As for your second question, I don't really know the answer. However,
VDB is a POP process so that there is some self-masking going on
during printing, which could explain in part your phenomenon.
Sandy
>I see,
>
>I thought adding some "organic" stuff (tartaric acid is organic isn't it?)
>would increase sensivity of silver-nitrate (or silver-whatever that forms
>when you mix A and B and C solutions)... Can't recall where but I remember
>reading this somewhere - considering your and Sam's test results I guess I
>misinterpreted what I read. What about my 2nd question?
>
>"One more interesting fact is that if I vary the exposure considerably
>results don't change by the same proportions.
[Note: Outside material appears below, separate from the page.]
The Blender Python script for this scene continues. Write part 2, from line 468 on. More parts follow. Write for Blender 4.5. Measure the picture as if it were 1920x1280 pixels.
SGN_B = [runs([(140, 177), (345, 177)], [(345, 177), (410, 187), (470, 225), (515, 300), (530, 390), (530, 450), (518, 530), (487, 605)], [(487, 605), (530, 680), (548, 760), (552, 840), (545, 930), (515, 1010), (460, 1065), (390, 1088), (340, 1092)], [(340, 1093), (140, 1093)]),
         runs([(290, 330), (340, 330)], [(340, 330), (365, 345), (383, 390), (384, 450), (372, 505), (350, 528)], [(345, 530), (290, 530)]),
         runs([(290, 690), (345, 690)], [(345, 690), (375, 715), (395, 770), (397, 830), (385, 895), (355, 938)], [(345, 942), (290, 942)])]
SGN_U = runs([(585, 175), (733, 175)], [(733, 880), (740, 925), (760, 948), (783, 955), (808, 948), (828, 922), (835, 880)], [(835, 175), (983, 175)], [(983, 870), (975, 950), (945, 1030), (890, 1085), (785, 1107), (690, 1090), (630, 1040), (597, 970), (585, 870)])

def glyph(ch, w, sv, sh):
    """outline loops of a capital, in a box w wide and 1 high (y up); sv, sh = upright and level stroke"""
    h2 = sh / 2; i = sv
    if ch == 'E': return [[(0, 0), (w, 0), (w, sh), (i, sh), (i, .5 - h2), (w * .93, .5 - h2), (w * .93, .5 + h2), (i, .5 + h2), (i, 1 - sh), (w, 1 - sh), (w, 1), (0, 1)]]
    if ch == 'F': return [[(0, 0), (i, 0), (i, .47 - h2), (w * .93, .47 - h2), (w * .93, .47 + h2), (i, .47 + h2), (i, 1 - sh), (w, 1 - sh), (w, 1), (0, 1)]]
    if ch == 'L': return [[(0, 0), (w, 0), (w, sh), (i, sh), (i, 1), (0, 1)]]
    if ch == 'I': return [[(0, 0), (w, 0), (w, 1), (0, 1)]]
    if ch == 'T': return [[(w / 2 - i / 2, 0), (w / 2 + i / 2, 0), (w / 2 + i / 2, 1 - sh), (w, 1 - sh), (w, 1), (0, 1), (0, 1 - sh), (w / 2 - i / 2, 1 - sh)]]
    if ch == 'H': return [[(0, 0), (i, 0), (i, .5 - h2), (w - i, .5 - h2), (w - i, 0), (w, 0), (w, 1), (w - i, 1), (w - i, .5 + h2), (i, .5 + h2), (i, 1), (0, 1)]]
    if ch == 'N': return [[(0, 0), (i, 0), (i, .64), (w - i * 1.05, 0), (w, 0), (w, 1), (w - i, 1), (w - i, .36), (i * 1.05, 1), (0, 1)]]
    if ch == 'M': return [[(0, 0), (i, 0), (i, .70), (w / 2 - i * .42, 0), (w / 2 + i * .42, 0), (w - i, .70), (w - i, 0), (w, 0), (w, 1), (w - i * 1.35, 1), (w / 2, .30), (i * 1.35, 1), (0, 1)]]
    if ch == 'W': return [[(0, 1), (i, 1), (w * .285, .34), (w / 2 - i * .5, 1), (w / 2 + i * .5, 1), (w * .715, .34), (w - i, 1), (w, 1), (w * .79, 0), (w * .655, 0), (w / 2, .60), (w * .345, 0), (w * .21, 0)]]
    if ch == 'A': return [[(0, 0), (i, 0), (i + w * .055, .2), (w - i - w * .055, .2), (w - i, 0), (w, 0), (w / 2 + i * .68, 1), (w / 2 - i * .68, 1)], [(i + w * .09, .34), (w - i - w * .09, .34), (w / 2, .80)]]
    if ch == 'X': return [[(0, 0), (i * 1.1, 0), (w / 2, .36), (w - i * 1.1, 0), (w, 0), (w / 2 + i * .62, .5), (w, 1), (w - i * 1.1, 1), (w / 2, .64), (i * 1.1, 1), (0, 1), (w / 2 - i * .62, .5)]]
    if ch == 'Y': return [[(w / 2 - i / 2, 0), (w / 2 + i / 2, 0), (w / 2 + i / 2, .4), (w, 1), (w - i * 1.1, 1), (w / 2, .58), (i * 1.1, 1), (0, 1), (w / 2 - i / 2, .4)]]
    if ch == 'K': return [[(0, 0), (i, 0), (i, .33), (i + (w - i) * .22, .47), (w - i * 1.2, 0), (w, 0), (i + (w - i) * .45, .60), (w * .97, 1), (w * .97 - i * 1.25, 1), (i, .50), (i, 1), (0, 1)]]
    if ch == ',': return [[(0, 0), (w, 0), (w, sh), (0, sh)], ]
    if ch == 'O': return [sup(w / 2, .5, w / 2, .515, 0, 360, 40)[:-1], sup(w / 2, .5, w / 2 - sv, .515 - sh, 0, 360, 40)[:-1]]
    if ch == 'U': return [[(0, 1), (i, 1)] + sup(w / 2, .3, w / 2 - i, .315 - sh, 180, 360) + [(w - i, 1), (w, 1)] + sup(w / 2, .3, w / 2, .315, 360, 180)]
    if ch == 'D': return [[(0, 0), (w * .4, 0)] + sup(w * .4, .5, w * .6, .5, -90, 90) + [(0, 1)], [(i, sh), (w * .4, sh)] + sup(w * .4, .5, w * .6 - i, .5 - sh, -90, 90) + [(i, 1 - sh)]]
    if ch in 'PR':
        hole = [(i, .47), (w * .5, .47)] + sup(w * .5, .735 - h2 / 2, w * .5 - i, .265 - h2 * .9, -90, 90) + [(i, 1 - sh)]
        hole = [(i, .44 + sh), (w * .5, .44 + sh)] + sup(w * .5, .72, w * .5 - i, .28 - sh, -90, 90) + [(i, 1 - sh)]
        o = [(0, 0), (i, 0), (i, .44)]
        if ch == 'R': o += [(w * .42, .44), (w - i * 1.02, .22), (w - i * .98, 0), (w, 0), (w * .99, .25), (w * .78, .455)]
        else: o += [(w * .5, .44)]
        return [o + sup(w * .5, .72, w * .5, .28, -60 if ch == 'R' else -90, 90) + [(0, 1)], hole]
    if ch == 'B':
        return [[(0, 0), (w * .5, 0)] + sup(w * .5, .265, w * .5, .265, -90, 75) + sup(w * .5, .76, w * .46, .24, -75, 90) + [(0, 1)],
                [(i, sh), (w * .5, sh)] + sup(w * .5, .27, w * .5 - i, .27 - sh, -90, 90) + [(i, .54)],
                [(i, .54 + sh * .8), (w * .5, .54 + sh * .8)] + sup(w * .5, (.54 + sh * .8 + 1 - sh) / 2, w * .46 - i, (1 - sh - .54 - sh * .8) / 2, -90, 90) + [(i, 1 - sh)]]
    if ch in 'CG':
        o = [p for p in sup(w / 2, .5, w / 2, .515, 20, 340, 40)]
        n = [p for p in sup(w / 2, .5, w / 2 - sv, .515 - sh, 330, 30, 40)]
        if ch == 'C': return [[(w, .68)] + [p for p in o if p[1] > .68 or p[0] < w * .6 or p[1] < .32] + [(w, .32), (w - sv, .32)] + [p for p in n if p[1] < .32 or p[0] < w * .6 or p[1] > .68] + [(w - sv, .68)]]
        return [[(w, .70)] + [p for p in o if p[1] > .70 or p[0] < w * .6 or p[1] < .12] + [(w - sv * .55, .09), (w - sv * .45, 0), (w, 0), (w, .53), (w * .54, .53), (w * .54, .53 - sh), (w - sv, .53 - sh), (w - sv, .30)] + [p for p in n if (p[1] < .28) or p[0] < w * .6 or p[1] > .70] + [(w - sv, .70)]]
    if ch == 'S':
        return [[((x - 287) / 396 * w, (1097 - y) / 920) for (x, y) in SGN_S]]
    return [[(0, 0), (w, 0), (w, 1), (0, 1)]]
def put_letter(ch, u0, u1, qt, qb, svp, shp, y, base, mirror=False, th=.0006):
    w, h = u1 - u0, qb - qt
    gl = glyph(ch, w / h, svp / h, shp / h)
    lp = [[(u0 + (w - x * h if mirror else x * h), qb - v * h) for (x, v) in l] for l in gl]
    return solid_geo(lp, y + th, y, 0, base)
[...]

For instance once I tried 8, 2
>and 16 min. exposure with the same lith negative and only midtones and
>highlights were affected - highlights more, deep shadows almost none... As
>if the emulsion was self masking!? What can be your comments for this
>phenomenon?"
>
>Thanks,
>Loris.
>
>----- Original Message -----
>From: "Sandy King" <sanking@clemson.edu>
>To: <alt-photo-process-l@sask.usask.ca>
>Sent: Saturday, January 03, 2004 6:31 PM
>Subject: Tartaric Acid as contrast agent in VDB?
>
>
>> It has been some time since I did any VDB printing but tests I did a
>> couple of years ago in increasing the amount of tartaric acid in the
>> sensitizer in an attempt to increase contrast indicate that it did
>> not work. As best I recall sensitivity was decreased but actual
>> contrast (as evaluated by the actual exposure scale of the print as
>> judged by the results of printing a 21 step tablet) did not change at
>> all. So, the practical consequence of adding the tartaric acid may be
>> just an increase in printing times, which could explain, at least in
>> part, why your exposures appear to be so long.